Somewhere in "Untraceable," amid the computer jargon (Trojans, Backdoors, mirrors and lots of other stuff I didn't understand but now fear) and the gruesome deaths, there's a nifty notion for a thriller.
But in exploring the way the Internet feeds an insatiable, sick appetite for disturbing or sordid images -- car wrecks, suicides, torture porn -- "Untraceable" serves up those very images. I noticed a couple of people slip out of a preview after the movie showed what happens to human flesh in water laced with sulfuric acid.
"Untraceable" stars Diane Lane as Jennifer Marsh, an FBI agent in Portland, Ore., who specializes in cybercrime.
She lives with her mother and 8-year-old daughter and works nights, bantering with her partner, Griffin Dowd (Colin Hanks), as they troll for Internet predators or thieves who steal credit card numbers and other financial data.
Their workaday world changes when they get a tip about a Web site, streaming live, that shows the torture and death of a kitten and quickly graduates to humans. The site is rigged so that the more visitors it has, the faster the victim will die.
Jennifer cannot shut it down. It's revolting, sophisticated and untraceable as it transmits images of gruesome deaths, and it's getting more popular with each passing murder.

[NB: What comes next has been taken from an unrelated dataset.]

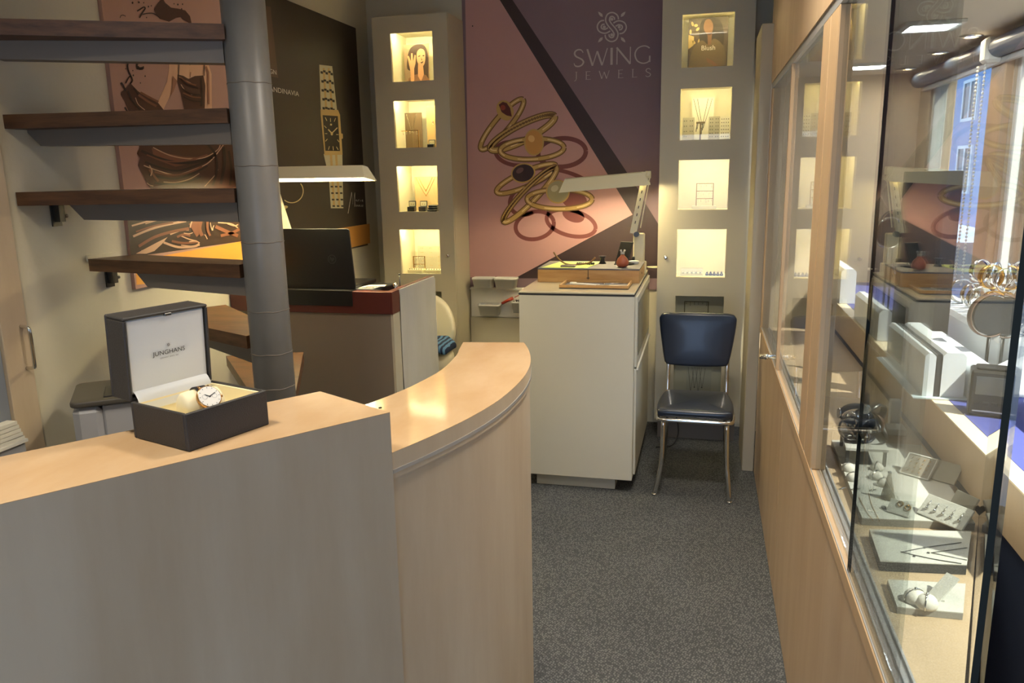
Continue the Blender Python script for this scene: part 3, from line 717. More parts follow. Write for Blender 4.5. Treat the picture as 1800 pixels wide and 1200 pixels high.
# ================================================================== open watch box
wb = thing('watch_box', 'open black presentation box holding a wristwatch on the counter block', 'watch box', (-.826, 1.077, UZ))
BM = Matrix.Translation((-.826, 1.077, UZ+.0005)) @ Matrix.Rotation(math.radians(71.8), 4, 'Z')
def bbuild(mb, name, m, parent): mb.v = [tuple(BM @ Vector(p)) for p in mb.v]; return mb.build(name, m, parent)
W_, D_, H_ = .171, .153, .0655; th = .006
b = MB().bev(0,W_,0,th,0,H_,.0015).bev(0,W_,D_-th,D_,0,H_,.0015).bev(0,th,th,D_-th,0,H_,.0015).bev(W_-th,W_,th,D_-th,0,H_,.0015).box(th,W_-th,th,D_-th,0,.006)
base = bbuild(b, 'base', M('black_soft'), wb)
e = .0045
b = MB().box(th,th+e,th,D_-th,.006,H_-.003).box(W_-th-e,W_-th,th,D_-th,.006,H_-.003).box(th+e,W_-th-e,th,th+e,.006,H_-.003).box(th+e,W_-th-e,D_-th-e,D_-th,.006,H_-.003).box(th+e,W_-th-e,th+e,D_-th-e,.006,.026)
bbuild(b, 'lining', M('cream'), base)
LM = Matrix.Translation((0, D_, H_)) @ Matrix.Rotation(math.radians(3), 4, 'X')
b = MB(); LD, LH = .056, .150
b.bev(0,W_,LD-th,LD,0,LH,.002).bev(0,W_,0,LD-th,LH-th,LH,.002).bev(0,th,0,LD-th,0,LH-th,.0015).bev(W_-th,W_,0,LD-th,0,LH-th,.0015).box(th,W_-th,0,LD-th,0,th)
b.v = [tuple(LM @ Vector(p)) for p in b.v]
lid = bbuild(b, 'lid', M('black_soft'), wb)
b = MB().bev(th,W_-th,.004,LD-th,.010,LH-th,.003); b.v = [tuple(LM @ Vector(p)) for p in b.v]
lp = bbuild(b, 'lid_panel', M('satin'), lid)
# curved satin flap between lid and base
b = MB(); prof = [(.004,.016),(-.002,.011),(-.008,.003),(-.011,-.008),(-.012,-.020)]
vv = []; 
for y, z in prof:
    vv += [(th+.004, D_+y, H_+z), (W_-th-.004, D_+y, H_+z)]
b.add(vv, [(2*i,2*i+1,2*i+3,2*i+2) for i in range(len(prof)-1)], True)
bbuild(b, 'satin_flap', M('satin'), lid)
TM = BM @ LM @ Matrix(((1,0,0,.052),(0,0,-1,.0030),(0,1,0,.068),(0,0,0,1)))
text('JUNGHANS', TM, .066, M('ink_dark'), lp, height=.0105)
TM2 = BM @ LM @ Matrix(((1,0,0,.066),(0,0,-1,.0030),(0,1,0,.0635),(0,0,0,1)))
text('GERMANY SINCE 1861', TM2, .038, flat('grey print', (120,118,116), .6), lp)
b = MB()
for k in range(8):
    a = math.pi/4*k; q = [(.0012*math.cos(a-.5), .0012*math.sin(a-.5)), (.005*math.cos(a), .005*math.sin(a)), (.0012*math.cos(a+.5), .0012*math.sin(a+.5))]
    b.add([LM @ Vector((.085+x, .0028, .087+z)) for x, z in q], [(0,1,2)])
bbuild(b, 'star_emblem', M('ink_dark'), lp)
b = MB().bev(.080,.094,-.001,.004,LH-.009,LH-.004,.001); b.v = [tuple(LM @ Vector(p)) for p in b.v]
bbuild(b, 'clasp', M('steel_dark'), lid)
# cushion
CY, CZ_ = .060, .052
CM = Matrix.Translation((.034, CY, CZ_)) @ Matrix.Rotation(math.radians(-14), 4, 'Z') @ Matrix.Rotation(math.pi/2, 4, 'Y')
def cushion_prof(): return [(.004,0),(.024,.001),(.0285,.005),(.030,.014),(.031,.035),(.030,.058),(.0285,.066),(.024,.070),(.004,.071)]
b = MB().lathe(cushion_prof(), 0, 0, 32, CM @ Matrix.Scale(1.12, 4, (1,0,0)))
bbuild(b, 'cushion', M('cream'), wb)
# wristwatch
wt = thing('wristwatch', 'rose gold wristwatch with white dial and black strap in the open box', 'wristwatch', tuple(BM @ Vector((.09, CY, CZ_))))
b = MB(); n = 36; sw = .0095
for rr in (0,): 
    ring = []
    for k in range(n):
        a = 2*math.pi*k/n
        for q, x in ((.0322, .036-sw), (.0322, .036+sw), (.0350, .036+sw), (.0350, .036-sw)):
            ring.append(CM @ Vector((q*1.10*math.cos(a), q*math.sin(a), x)))
    fs = []
    for k in range(n):
        for j in range(4): fs.append((4*k+j, 4*k+(j+1) % 4, 4*((k+1) % n)+(j+1) % 4, 4*((k+1) % n)+j))
    b.add(ring, fs, True)
bbuild(b, 'strap', flat('black strap', (30,28,26), .5), wt)
nd = Vector((-.16, -.80, .62)).normalized(); xd = Vector((1, -.24, -.05)); xd = (xd-nd*xd.dot(nd)).normalized(); yd = nd.cross(xd)
wc = CM @ Vector((0, 0, .036)) + Vector((-.16, -.80, .62)).normalized()*.0375
DM = Matrix((( xd.x, yd.x, nd.x, wc.x), (xd.y, yd.y, nd.y, wc.y), (xd.z, yd.z, nd.z, wc.z), (0,0,0,1)))
rg = mat('rose gold', (222,170,110), .2, metal=1.0)
cs = bbuild(MB().lathe([(.018,-.004),(.0205,-.002),(.0212,.002),(.0212,.005),(.0200,.0066),(.0190,.0068)], 0, 0, 36, DM), 'case', rg, wt)
bbuild(MB().lathe([(.0001,.0071),(.0192,.0071)], 0, 0, 36, DM, False), 'dial', flat('ivory dial', (240,236,226), .3), cs)
b = MB()
for yy in (-1, 1):
    for xx in (-1, 1): b.tube([DM @ Vector((xx*.0075, yy*.019, 0)), DM @ Vector((xx*.0085, yy*.026, -.006))], .002, 8)
b.tube([DM @ Vector((.021,0,.001)), DM @ Vector((.0245,0,.001))], .0028, 10)
bbuild(b, 'lug', rg, cs)
b = MB()
for ang, ln, w in ((28, .013, .0008), (150, .009, .0010)):
    a = math.radians(ang); d = Vector((math.cos(a), math.sin(a), 0)); p = Vector((-d.y, d.x, 0))*w
    b.add([DM @ (d*t+q+Vector((0,0,.0077))) for t, q in ((-.002, -p), (ln, -p*.6), (ln, p*.6), (-.002, p))], [(0,1,2,3)])
for k in range(12):
    a = math.radians(30*k); d = Vector((math.cos(a), math.sin(a), 0)); p = Vector((-d.y, d.x, 0))*.0004
    b.add([DM @ (d*t+q+Vector((0,0,.0076))) for t, q in ((.0155,-p),(.0178,-p),(.0178,p),(.0155,p))], [(0,1,2,3)])
for cx in (-.0085, .0085):
    R1 = [(cx+.0042*math.cos(i*math.pi/10), .0042*math.sin(i*math.pi/10)) for i in range(21)]
    a_, b_ = ribbon(R1, .0003); b.add([DM @ Vector((x, y, .0075)) for x, y in a_+b_], [(i,i+1,22+i,21+i) for i in range(20)])
bbuild(b, 'hands', M('ink_dark'), cs)

# ================================================================== navy chair
ch = thing('side_chair', 'navy vinyl side chair with chrome legs in front of the right tower', 'chair', (-.02, 3.92, 0))
out = smooth([(-.198,3.775),(-.185,3.748),(-.10,3.742),(.06,3.738),(.145,3.742),(.163,3.77),(.168,3.90),(.150,4.06),(.125,4.095),(-.02,4.105),(-.155,4.095),(-.182,4.06),(-.203,3.90)], 4, True)
MB().pad(out[::-1] if False else out, lambda a, b, h: (a, b, .423+h+(b-3.92)*.02), .044, .02, .010).build('seat', M('navy'), ch)
MB().tube([(x*.985-.0003, 3.92+(y-3.92)*.985, .412+(y-3.92)*.02) for x, y in out], .011, 8, True).build('seat_frame', M('chrome'), ch)
for P in ([(-.168,3.785,.405),(-.172,3.78,.20),(-.182,3.776,.12),(-.205,3.768,.002)], [(.135,3.77,.405),(.142,3.76,.20),(.150,3.75,.12),(.161,3.738,.002)]):
    MB().tube(smooth(P, 4), .0115, 10).tube([P[-1], (P[-1][0], P[-1][1], .012)], .0125, 10).build('leg', M('chrome'), ch)
for s, x in ((-1, -.165), (1, .138)):
    P = [(x+s*.02, 4.24, .002), (x+s*.008, 4.17, .14), (x, 4.11, .36), (x, 4.115, .46), (x-.0*s, 4.150, .60), (x, 4.185, .78)]
    MB().tube(smooth(P, 4), .0115, 10).build('leg', M('chrome'), ch)
bo = smooth([(-.217,.825),(-.212,.852),(-.190,.868),(-.11,.873),(-.02,.874),(.07,.873),(.150,.868),(.173,.852),(.178,.825),(.165,.72),(.148,.625),(.140,.606),(.118,.596),(-.02,.591),(-.158,.596),(-.180,.606),(-.188,.625),(-.204,.72)], 4, True)
MB().pad(bo, lambda a, b, h: (a, 4.128+(b-.6)*.10-.012*(1-((a+.02)/.2)**2)+.03-h, b), .036, .016, .006).build('backrest', M('navy'), ch)

# ================================================================== watchmaker's bench (white)
bx0, bx1, by0, by1, bz = -.889, -.318, 3.756, 4.70, 1.032
bn = thing('work_bench', 'white watchmaker work bench with dark rimmed top under the lamp', 'work bench', ((bx0+bx1)/2, 4.2, 0))
MB().bev(bx0, bx1, by0, by1, .072, bz-.018, .002).build('body', M('white'), bn)
MB().box(bx0+.07, bx1-.09, by0+.05, by1-.03, .001, .072).build('plinth', M('white'), bn)
MB().box(bx0-.001, bx1+.001, by0-.001, by1, bz-.018, bz-.010).build('dark_rim', M('ink_dark'), bn)
MB().bev(bx0, bx1, by0, by1, bz-.010, bz, .002).build('worktop', mat('glossy cream top', (214,204,176), .15, coat=.3), bn)
d = MB().bev(bx1, bx1+.012, 3.80, 4.66, .655, 1.005, .002).build('drawer_front', M('white'), bn)
MB().box(bx1+.0121, bx1+.014, 3.86, 4.62, .70, .97).build('dark_insert', mat('smoked insert', (74,76,70), .12), d)
MB().bev(bx1, bx1+.012, 3.80, 4.66, .09, .645, .002).build('drawer_front', M('white'), bn)
MB().box(bx1+.012, bx1+.02, 3.80, 4.66, .640, .652).build('grip_strip', M('white_plastic'), bn)
# oak work box
wbx = thing('oak_work_box', 'oak work box with grey leather top on the white bench', 'box', (-.6, 4.26, bz))
MB().bev(-.862, -.322, 4.09, 4.445, bz+.0005, bz+.068, .002).build('body', M('oak'), wbx)
MB().box(-.862, -.322, 4.09, 4.445, bz+.068, bz+.075).build('leather_top', M('greypad'), wbx)
MB().box(-.5915, -.5885, 4.0885, 4.092, bz+.004, bz+.068).build('front_gap', M('ink_dark'), wbx)
for x in (-.595, -.585): MB().sphere((x, 4.087, bz+.026), .003, 8, 6).build('knob', M('steel_dark'), wbx)
MB().box(-.3225, -.3205, 4.24, 4.256, bz+.03, bz+.042).build('finger_hole', M('ink_dark'), wbx)
tz = bz+.0005
tr_ = thing('wooden_tray', 'shallow wooden tools tray at the front of the white bench', 'tray', (-.53, 3.97, tz))
MB().box(-.705, -.357, 3.865, 4.075, tz, tz+.004).build('tray_floor', M('greypad'), tr_)
MB().bev(-.705,-.357,3.865,3.874,tz,tz+.018,.001).bev(-.705,-.357,4.066,4.075,tz,tz+.018,.001).bev(-.705,-.696,3.874,4.066,tz,tz+.018,.001).bev(-.366,-.357,3.874,4.066,tz,tz+.018,.001).build('tray_rim', M('oak'), tr_)
tag(MB().lathe([(.004,tz+.004),(.018,tz+.004),(.020,tz+.010),(.017,tz+.016),(.002,tz+.017)], -.652, 3.985, 20).build('movement_holder', M('white_plastic')), 'round white movement holder in the wooden tray', 'holder')
tag(MB().tube([(-.655,3.955,tz+.012),(-.57,3.95,tz+.011),(-.51,3.945,tz+.010)], [.006,.005,.0035], 8).build('brush', M('white_plastic')), 'slim white handled brush lying in the wooden tray', 'brush')
tag(MB().tube([(-.525,3.932,tz+.008),(-.46,3.935,tz+.008)], .0045, 8).build('screwdriver', M('black')), 'short black screwdriver lying in the wooden tray', 'screwdriver')
tag(MB().tube([(-.50,4.01,tz+.006),(-.40,4.04,tz+.007)], .002, 6).tube([(-.50,4.012,tz+.009),(-.40,4.042,tz+.007)], .002, 6).build('tweezers', M('silver')), 'steel tweezers lying across the wooden tray', 'tweezers')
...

Her boss tries to warn the public: "Any American who visits the site is an accomplice to murder. We are the murder weapon." But that has no effect, with each kidnap victim dying at a faster rate as more and more users are drawn to the site.
As always, particularly if you saw the TV ad that gives away a couple of twists, it gets personal for Jennifer and her colleagues.
"Untraceable" bears some resemblance, and not in a good way, to 2007's "The Condemned." A TV producer dropped 10 former death-row prisoners on a remote island, told them to "kill or die," and charged people to watch the live feed.
It, too, delivered ugliness, brutality and violence, even as it condemned the people watching it.
"Untraceable," directed by Gregory Hoblit, whose credits include last year's "Fracture" with Anthony Hopkins and Ryan Gosling in their own cat-and-mouse game, lays out the dots of blood and then connects them.
But when it does, with a script by Robert Fyvolent, Mark Brinker and Allison Burnett, it can seem like diabolical just deserts or illogical, as the killer commits the very cybercrime that is so enraging.
It makes a point about the dispassionate nature of computer images (the same might be said of cable TV, which has turned coverage of celebrity deaths and distress into another form of pornography), but it does so with R-rated torture and murder.
Like Jodie Foster, Laura Linney and Julianne Moore, Lane is one of those actresses who can portray strength and intelligence without compromising femininity. We root for her to get her man, not in the "27 Dresses" way but in the tradition of lawman and criminal.
Except now, instead of pulling the trigger, it's about clicking the mouse.